Planning Poker Works, But Not for the Reason Most Teams Think
Planning poker is an estimation technique in which team members simultaneously reveal their estimates for a story, then discuss discrepancies before converging on a number. The standard explanation for why it works is that simultaneous reveal prevents anchoring — no one’s estimate influences others before they have formed their own. This is true and not the main reason the technique is valuable.
The main reason planning poker works is that it makes disagreement visible. When one person estimates a story at two points and another estimates it at thirteen, the discrepancy is not primarily a calibration problem to be resolved by arithmetic. It is a signal that two people have different understandings of what the story involves. The discussion that follows the reveal is where the team discovers what one person knew that the other did not — a dependency, an edge case, a technical constraint, an ambiguity in the acceptance criteria. The estimate that emerges from that conversation is more accurate than either original estimate, not because the team split the difference, but because the team now has a shared understanding they did not have before.
This reframes what estimation sessions are actually producing. The number is a byproduct. The shared understanding is the output. Teams that use planning poker as a point-generation exercise — moving quickly through the backlog to assign numbers without engaging with disagreement — are capturing the least valuable part of the technique and discarding the most valuable part.
The implication is that a story where everyone immediately agrees on the estimate may not have been refined sufficiently.

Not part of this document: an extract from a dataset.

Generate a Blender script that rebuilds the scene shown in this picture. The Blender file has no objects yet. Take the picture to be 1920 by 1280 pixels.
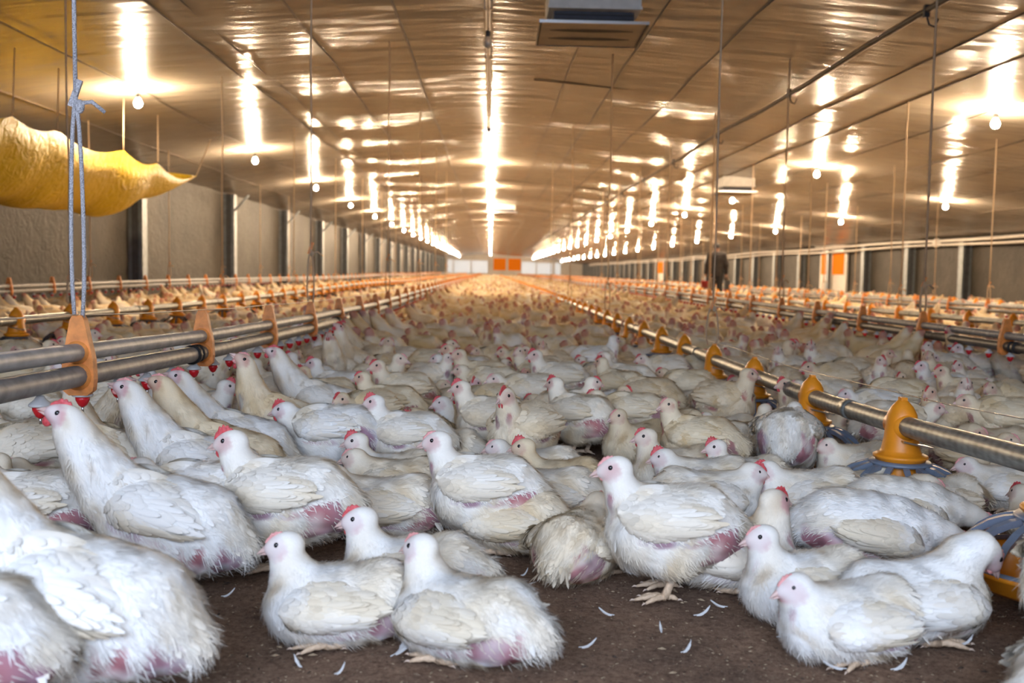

Immediate agreement is either a sign that the story is genuinely simple and well understood, or a sign that the team does not yet know what they do not know. The product owner and the facilitator should treat fast consensus as a prompt to ask one more question, not as permission to move on.
The specific numbers on the cards matter less than the conversation the cards facilitate. Teams that understand this use the technique well. Teams that focus on the Fibonacci sequence miss the point.